Harvest runs on fuel that arrives by truck, and a standby install here is designed around that fact from the first sketch. No meter, no flow ceiling, no utility paperwork on the fuel side — instead, a tank that is your entire supply chain, sized against the outages you actually intend to outlast. The 250-vs-500 decision carries more of the outcome here than the brand conversation ever will.
What does burn rate mean for a Harvest homeowner?
It’s the exchange rate between your tank and your comfort. Every generator publishes a half-load consumption figure — about 2.53 gallons per hour for a Generac 22kW — and that number, against your tank’s usable gallons, is your honest runtime. Two consequences follow. First, the spec sheet matters more than the brochure: ask for the consumption line, in writing. Second, the cheapest gallons are the ones you never burn, which is why shedding loads to stretch a tank punches above its weight out here — a right-sized unit with management can add literal days to the same tank versus an oversized unit running unmanaged.
What’s different about siting on the west side?
Space helps and gravel bites. Acreage lots give you placement freedom the city never offers — but the tank still has to sit where a loaded delivery truck can reach it in February, and long gravel drives, gates, and back-lot placements all get a vote. Meanwhile Harvest’s newer subdivisions bring the opposite texture: covenant review for visible equipment, and builder-graded lots where the pad conversation includes what the dirt’s been doing since the sod went down.
Both versions get solved the same way — at the site visit, on paper, before anything is scheduled.
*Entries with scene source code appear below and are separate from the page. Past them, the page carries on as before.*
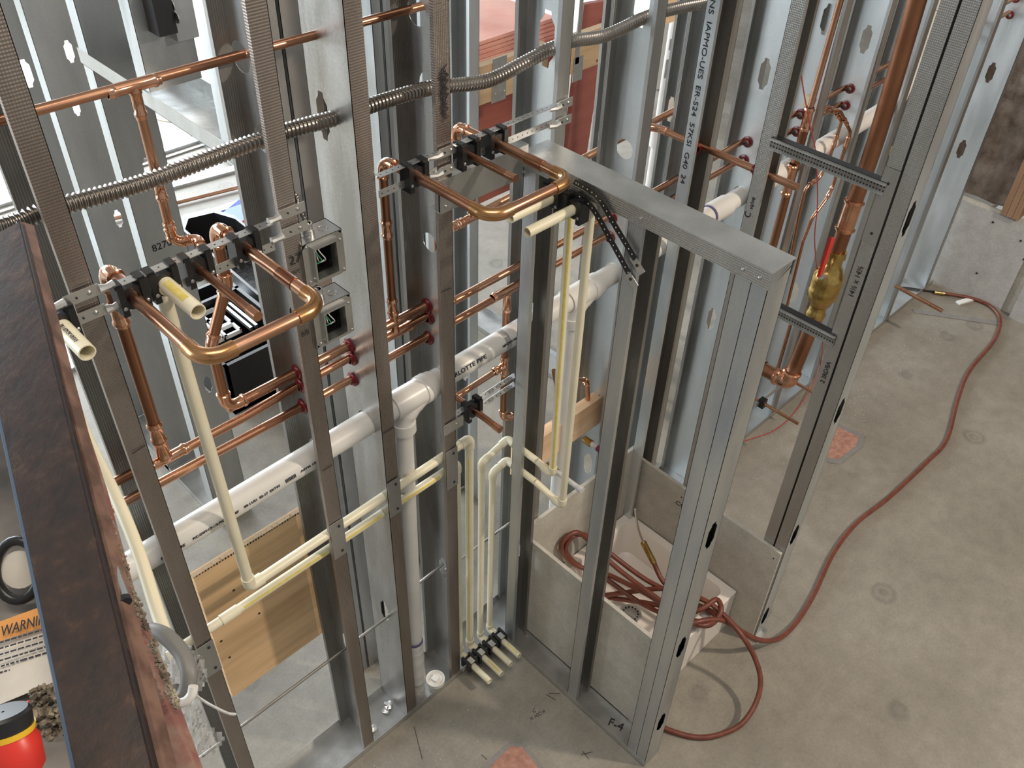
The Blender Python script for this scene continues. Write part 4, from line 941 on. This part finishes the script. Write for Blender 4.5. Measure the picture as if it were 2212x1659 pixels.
# hose: coil + run
zc0 = .13
coil = [(1372, 1100, .52), (1378, 1140, .42), (1390, 1172, .34), (1412, 1215, .26), (1432, 1255, .22), (1470, 1290, .2), (1545, 1325, .24), (1530, 1345, .26), (1470, 1330, .24), (1400, 1285, .22),
        (1310, 1240, .20), (1255, 1225, .20), (1222, 1190, .33), (1238, 1158, .39), (1275, 1160, .34), (1330, 1205, .26), (1400, 1255, .22), (1490, 1300, .24), (1545, 1330, .26), (1510, 1350, .28), (1430, 1300, .25), (1330, 1225, .27), (1285, 1180, .33), (1245, 1150, .41), (1212, 1178, .38),
        (1235, 1215, .26), (1300, 1245, .20), (1380, 1300, .16), (1450, 1330, .2), (1510, 1318, .27), (1548, 1295, .29), (1556, 1325, .28), (1520, 1352, .24), (1440, 1312, .2), (1325, 1292, .10), (1290, 1290, .09), (1350, 1280, .16), (1440, 1272, .24), (1520, 1296, .28), (1565, 1330, .27), (1602, 1372, .25), (1630, 1420, .18), (1643, 1470, .12), (1632, 1520, .07), (1600, 1565, .04), (1550, 1588, .02), (1500, 1592, .012), (1440, 1575, .012), (1380, 1545, .014), (1365, 1490, .06), (1400, 1420, .16), (1450, 1365, .24), (1500, 1345, .29),
        (1550, 1338, .27), (1582, 1350, .23), (1612, 1370, .17), (1648, 1384, .11), (1685, 1378, .05), (1722, 1342, .014), (1760, 1280, .012), (1800, 1195, .012), (1850, 1130, .012), (1920, 1075, .012), (2000, 1000, .012), (2045, 950, .012), (2070, 860, .012), (2095, 800, .012), (2148, 735, .012), (2160, 690, .012), (2140, 662, .012), (2105, 646, .012), (2068, 638, .012), (2040, 634, .014)]
P_ = [FL(x, y, z) for x, y, z in coil]
dd = smooth_path(P_, 7)
hs = empty('air_hose', P_[5], 'long red rubber hose coiled in the shower pan and trailing across the floor', 'hose')
MB().tube(dd[7*3:], .0098, 12).build('hose', M['hose'], hs, True)
MB().tube([P_[3]+Z_*.012, P_[3]], .012, 10)
MB().tube(dd[7*2:7*3+1], [.0125]*8, 10).build('brass_coupling', M['brass'], hs, True)
MB().tube(dd[0:7*2+1], .0045, 8).build('steel_lead', M['strap'], hs, True)
ec = dd[-1]; MB().tube([dd[-1], dd[-1]+(dd[-1]-dd[-3]).normalized()*.06], [.013, .011], 10).build('brass_coupling', M['brass'], hs, True)
bpts = [FL(x, y, .008) for x, y in ((2042, 632), (2000, 628), (1960, 622), (1915, 621), (1870, 640))]
tag(MB().tube(smooth_path(bpts, 6), .006, 8).build('black_hose', M['black'], None, True), 'thin black hose joined to the red hose by the right wall', 'hose')
# thin red wire
rw = [PY(1740, 0, 1.36), PY(1728, 130, 1.36), PY(1748, 262, 1.36), PY(1762, 330, 1.36), PY(1766, 440, 1.36), PY(1760, 530, 1.36), PY(1775, 680, 1.33), FL(1772, 790, .1), FL(1735, 865, .01), FL(1680, 925, .004), FL(1600, 955, .004)]
tag(MB().tube(smooth_path(rw, 6), .0024, 6).build('red_wire', M['redwire'], None, True), 'thin red wire hanging by the copper risers and trailing on the floor', 'wire')
# vertical white drain stack at right rear
vs_ = empty('drain_stack', (3.95, 1.60, 1.3), 'cream-white vertical drain stack with couplings near the top right', 'pipe')
MB().tube([V((3.70, YD, zl(3.70))), V((3.80, YD, 1.50)), V((3.86, YD+.01, 1.58)), V((3.88, 1.47, 1.70)), V((3.87, 1.47, 2.3))], .030, 20).build('pipe', M['pvc'], vs_, True)
for z in (1.66, 1.85, 2.0): MB().lathe((3.88, 1.47, z), Z_, [(0, .030), (0, .037), (.08, .037), (.08, .030)], 20, False).build('coupling', M['pvc'], vs_, True)
# ================================================================== FLOOR DETAILS
def patch(name, label, poly, red, z=.002):
    c = V((0, 0, 0))
    for p in poly: c += p
    c /= len(poly)
    o = tag(empty(name, c), label, 'floor patch')
    n = len(poly); inner = [c+(p-c)*.80 for p in poly]; m = MB()
    m.add([p+Z_*z for p in poly]+[p+Z_*(z+.001) for p in inner]+[p-Z_*.001 for p in poly], [(i, (i+1) % n, (i+1) % n+n, i+n) for i in range(n)]+[(i, (i+1) % n, (i+1) % n+2*n, i+2*n) for i in range(n)]); m.build('grey_rim', M['mortar'], o)
    inn = [c+(p-c)*.80 for p in poly]; m = MB(); m.add([p+Z_*(z+.0008) for p in inn], [tuple(range(n))]); m.build('red_fill', M['brickred'], o)
P_ = [FL(x, y) for x, y in ((1720, 945), (1745, 915), (1790, 905), (1868, 942), (1862, 965), (1815, 1003), (1790, 1000))]
patch('floor_patch', 'square reddish patch in the floor beside the tall post', P_, 1)
P_ = [FL(x, y) for x, y in ((1040, 1662), (1075, 1625), (1100, 1603), (1130, 1605), (1150, 1630), (1170, 1655), (1185, 1700), (1100, 1740))]
patch('floor_patch', 'rounded grey and red patch at the bottom edge of the floor', P_, 1)
text('H. H2O H', FL(1147, 1557), FL(1182, 1537)-FL(1147, 1557), FL(1140, 1540)-FL(1147, 1557), .020, M['ink'], FLOOR, 'marker_writing', width=.062)
text('C', FL(1152, 1541), FL(1182, 1521)-FL(1152, 1541), FL(1145, 1524)-FL(1152, 1541), .020, M['ink'], FLOOR, 'marker_writing')
def floor_line(pts, r=.0009, z=.001): MB().tube([FL(x, y, z) for x, y in pts], r, 4).build('marker_line', M['ink'], FLOOR)
floor_line(((1258, 1622), (1272, 1640))); floor_line(((1255, 1630), (1280, 1624))); floor_line(((1040, 1630), (1052, 1641))); floor_line(((895, 1570), (902, 1600), (912, 1640))); floor_line(((1180, 1500), (1200, 1512))); floor_line(((1186, 1498), (1210, 1498)))
text('F-4', V((1.462, 1.0-.12, .0035)), V((.35, -1, 0)), V((1, .35, 0)), .045, M['ink'], bpy.data.objects['top_track'], 'marker_writing')
m = MB()
for i in range(260):
    x, y = random.choice(((1820, 840), (1950, 790), (1850, 880), (1700, 960), (1720, 930), (1780, 860), (2000, 740)))
    p = FL(x+random.gauss(0, 45), y+random.gauss(0, 30)); s = .0012+.002*random.random()
    if p.y > YF-.02 or abs(p.x-2.18) < .06: continue
    m.box(p+Z_*s*.5, (s*1.4, s, s))
for i in range(60):
    p = FL(860+random.gauss(0, 90), 1600+random.gauss(0, 60)); s = .001+.0015*random.random()
    if p.y < YF-.01: m.box(p+Z_*s*.5, (s*1.4, s, s))
tag(m.build('floor_debris', M['dust'], None), 'pale crumbs scattered on the concrete beside the tall post', 'debris', kind='stuff')
p = FL(2090, 650); sc = empty('board_scrap', p, 'small white scrap lying under the hose coupling by the wall', 'scrap')
MB().box(p+Z_*.006, (.16, .03, .010), Matrix.Rotation(-.35, 3, 'Z')).build('scrap', M['white'], sc)
p = FL(2055, 682); MB_ = MB().prism([FL(x, y) for x, y in ((1970, 668), (1975, 676), (2165, 704), (2165, 695))], Z_*.003); tag(MB_.build('mortar_ridge', M['mortar'], None), 'low ridge of dried mortar on the floor by the right wall', 'mortar')
# ================================================================== LEFT CROSS WALL (X = .94 .. 1.09)
XL, XM = .94, 1.09
track((XL, 2.70), (XL, 6.5), .150, X_, .028, 'floor track of the cross wall beyond the left studs')
def cw(y, z0, z1, lab, hl=(), mt=('web_dark', 'web', 'rib')): return stud((XL, y), X_, Y_, .150, .060, z0, z1, lab, hl, mt)
cw(2.63, .002, 3.05, 'cross wall stud with pencilled 8270', [('p', .085, 1.66, .75), ('p', .10, .75, .75)])
cw(3.07, .002, 3.05, 'cross wall stud with small square punch-outs, left of the pencilled one', [('p', .10, 1.90, .7), ('p', .10, 1.28, .7), ('p', .07, 1.72, .6)])
cw(3.50, .002, 3.05, 'cross wall stud nearest the top left corner', pn(1.7))
cw(2.27, 2.05, 3.05, 'short cross wall stud above the sill track', ())
cw(1.86, 2.02, 3.05, 'cross wall stud meeting the right end of the sill track', [])
text('8270', PY(330, 545, 2.6295), X_, Z_, .036, M['ink'], STUDS['cross wall stud with pencilled 8270'])
track((XL-.002, 1.87), (XL-.002, 2.70), .154, X_, .045, 'sloping-looking sill track across the window gap at upper left', z=2.0, name='sill_track')
st = STUDS['cross wall stud with small square punch-outs, left of the pencilled one']
# middle cross wall X=2.70
track((2.70, 2.2), (2.70, 6.0), .150, X_, .028, 'bright floor track of the cross wall behind the middle studs')
for y, lab in ((3.0, 'cross wall stud standing behind the right pipe bracket'), (3.6, 'cross wall stud farther back behind the right pipe bracket')):
    stud((2.70, y+.06), X_, Y_, .092, .041, .002, 2.4, lab, [('p', .07, 1.30), ('p', .07, 1.72)], ('web_dark', 'web', 'rib'))
stud((1.49, 1.75), Y_, (-1, 0, 0), .092, .060, .002, 3.0, 'pale stud behind the partition corner', pn(.6, 1.7), ('web', 'web', 'rib'))
for x, lab in ((1.86, 'rear stud behind the conduit left of the strap stud'),):
    stud((x, 2.0), Y_, (-1, 0, 0), .092, .041, .002, 3.0, lab, pn(.7, 1.5), ('web', 'web', 'rib'))
for x, lab in ((2.52, 'rear stud beyond the printed stud'), (2.95, 'rear stud between the printed stud and the valve stud'), (3.5, 'rear stud behind the valve stud'), (4.1, 'rear stud behind the two copper risers')):
    stud((x, 1.95), Y_, (-1, 0, 0), .092, .041, .002, 2.8, lab, pn(.7, 1.5), ('web', 'web_dark', 'rib'))
stud((1.02, 1.62), Y_, (-1, 0, 0), .092, .041, .0, 1.9, 'rear half-height stud carrying handwritten figures', pn(.9), ('web', 'web', 'rib')) if 0 else None
# ------------------------------------------------------------------ wood blocking, red boards
YW = 2.60
def blk(label, qa, qb, zt_, zb_, cat='board', mat='pinedull', Y=YW, th=.038):
    a = PY(*qa, Y); b = PY(*qb, Y); o = empty('blocking_board', (a.x, Y, zb_), label, cat)
    MB().mm((a.x, Y, zb_), (b.x, Y+th, zt_)).build('board', M[mat], o); return o, a, b
o, a, b = blk('pine blocking board with steel tie behind the sagging conduit', (985, 190), (1180, 190), 1.635, 1.475)
MB().mm((PY(1062, 200, YW).x, YW-.003, 1.465), (PY(1092, 200, YW).x, YW-.001, 1.65)).build('steel_tie', M['strap'], o)
for k in range(6): screw(o, V((PY(1062, 200, YW).x+.02+.05*(k % 2), YW-.003, 1.50+.05*(k//2))), -Y_, .004)
o, a, b = blk('pine blocking board right of the strap stud with dark knots', (1228, 140), (1330, 140), 1.625, 1.46)
MB().mm((PY(1238, 140, YW).x, YW-.003, 1.42), (PY(1258, 140, YW).x, YW-.001, 1.53)).build('steel_tie', M['strap'], o)
MB().mm((PY(1244, 100, YW).x, YW-.003, 1.5), (PY(1252, 100, YW).x, YW-.001, 1.9)).build('strap', M['strap'], o)
for q in ((1301, 112), (1290, 131)): MB().lathe(PY(q[0], q[1], YW-.001), -Y_, [(0, .007), (.001, .007)], 8).build('knot', M['redwood'], o)
o, a, b = blk('bright pine block with two steel plates near the top right of centre', (1422, 110), (1492, 110), 1.66, 1.53, mat='pine')
c1q, c2q = PY(1458, 92, YW-.004), PY(1448, 145, YW-.004)
MB().box(c1q, (.09, .003, .055)).build('steel_plate', M['strap'], o); MB().box(c2q, (.085, .003, .095)).build('steel_plate', M['strap'], o); MB().box((c1q+c2q)/2, (.022, .003, .16)).build('strap', M['strap'], o)
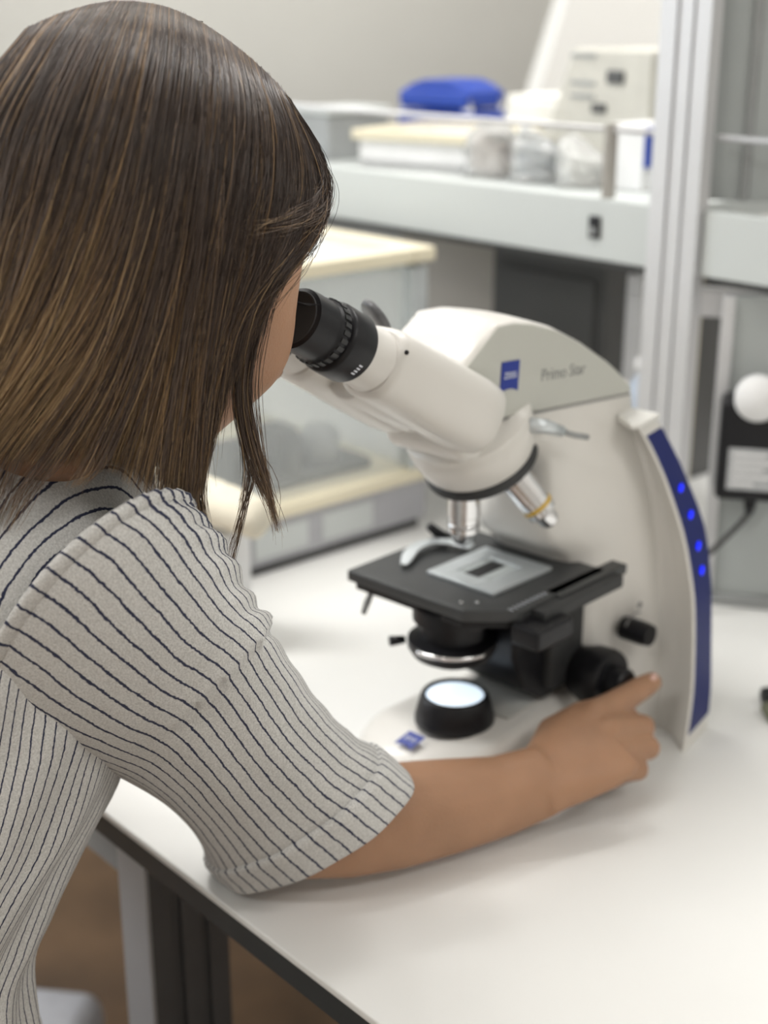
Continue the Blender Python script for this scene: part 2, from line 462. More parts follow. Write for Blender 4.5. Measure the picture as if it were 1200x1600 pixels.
for (b0, b1) in ((-.24, -.17), (-.15, -.08)):
    rel(cbox(-.001, .0015, b0, b1, .020, .050), cb).mk('base_label', M_fascia, cb)
tf = G(); T0, T1, T2, T3 = -cbw - .004, .006, -cbd - .004, .006
for q in ((T0, T1, T2, T2 + .03), (T0, T1, T3 - .03, T3), (T0, T0 + .03, T2 + .03, T3 - .03), (T1 - .03, T1, T2 + .03, T3 - .03)): cbox(*q, .302, .317, tf)
ctop = rel(tf, cb).mk('top_frame', M_cream, cb, bevel=.002)
rel(cbox(T0 + .03, T1 - .03, T2 + .03, T3 - .03, .306, .313), cb).mk('top_pane', M_haze_w, ctop)  # translucent insert added so light enters the cabinet from above
rel(cbox(-cbw + .01, -.01, -cbd + .01, -cbd + .024, .294, .302), cb).mk('top_rail', M_fascia, ctop)
rel(cbox(-cbw + .01, -.01, -.020, -.006, .294, .302), cb).mk('top_rail', M_fascia, ctop)
for a, b in ((-.022, -.022), (-.022, -cbd), (-cbw, -.022), (-cbw, -cbd)):
    rel(cbox(a, a + .022, b, b + .022, .072, .296), cb).mk('corner_post', M_steel, cb, bevel=.001)
rel(cbox(-.016, -.010, -cbd + .024, -.024, .073, .295), cb).mk('side_pane', M_haze, cb)
rel(cbox(-cbw + .024, -.024, -.016, -.010, .073, .295), cb).mk('back_pane', M_haze_w, cb)
rel(cbox(-cbw + .008, -cbw + .014, -cbd + .024, -.024, .073, .295), cb).mk('far_pane', M_haze_w, cb)
rel(cbox(-cbw + .024, -.024, -cbd + .010, -cbd + .016, .073, .295), cb).mk('front_pane', M_haze, cb)
rel(cbox(-.014, -.008, -.235, -.222, .073, .295), cb).mk('door_frame', M_fascia, cb)
# things inside the cabinet
sc = empty('sample_tray', CF(-.12, -.2, .0725), 0, 'dark grey tray of instrument parts standing inside the glass cabinet', 'tray')
def inbox(a0, a1, b0, b1, z0, z1, root): return rel(cbox(a0, a1, b0, b1, z0, z1), root)
inbox(-.20, -.035, -.33, -.05, .0725, .085, sc).mk('tray_body', M_dark, sc, bevel=.003)
g = G().lathe([(.045, 0), (.045, .012), (.02, .02), (.018, .035), (.0, .038)], CF(-.11, -.13, .085) - sc.location, (0, 0, 1), 28)
g.mk('weighing_pan', M_dark, sc, smooth=True)
for k, (a, b, r, h, m) in enumerate(((-.06, -.2, .018, .045, M_dark), (-.08, -.26, .022, .035, M_outlet), (-.15, -.24, .022, .04, M_grey), (-.065, -.10, .022, .04, M_grey), (-.05, -.155, .014, .05, M_dark))):
    G().lathe([(r, 0), (r, h * .8), (r * .6, h), (0, h)], CF(a, b, .085) - sc.location, (0, 0, 1), 24).mk('vessel', m, sc, smooth=True)
# cream folded cloth bundle, left of hair wisp
c = PY(338, 762, 1.20)
bd = empty('paper_towel_bundle', (c.x, c.y, TZ), math.radians(-25), 'cream ribbed paper bundle on a white block beside the cabinet, behind the hair wisp', 'paper bundle')
rg = []
for i in range(26):
    t = i / 25; x = -.10 + .15 * t
    r = .030 * (1 - .25 * t) * (1 if 0 < i < 25 else .6)
    rg.append([(x, math.cos(a) * r * 1.1, .152 - .028 * t + math.sin(a) * r * .75 * (1 + .05 * math.cos(i * 2.4))) for a in [2 * PI * k / 28 for k in range(28)]])
G().loft(rg).mk('paper_roll', mat('cream_paper', (.80, .75, .62), .8, noise=.06, nscale=80), bd, smooth=True)
G().box((-.06, 0, .055), (.15, .07, .110)).mk('block', M_white, bd, bevel=.006)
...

Who signs off on an install here?
Madison County — most Harvest parcels are unincorporated, so permits and inspections run through the county’s process, covering the electrical work and the fuel connection both. From there it’s the standard sequence, from site visit to commissioning: pad, tank set or connection to an adequate existing tank, transfer switch, loaded test. The machine doesn’t know it’s in Harvest. The plan around it should.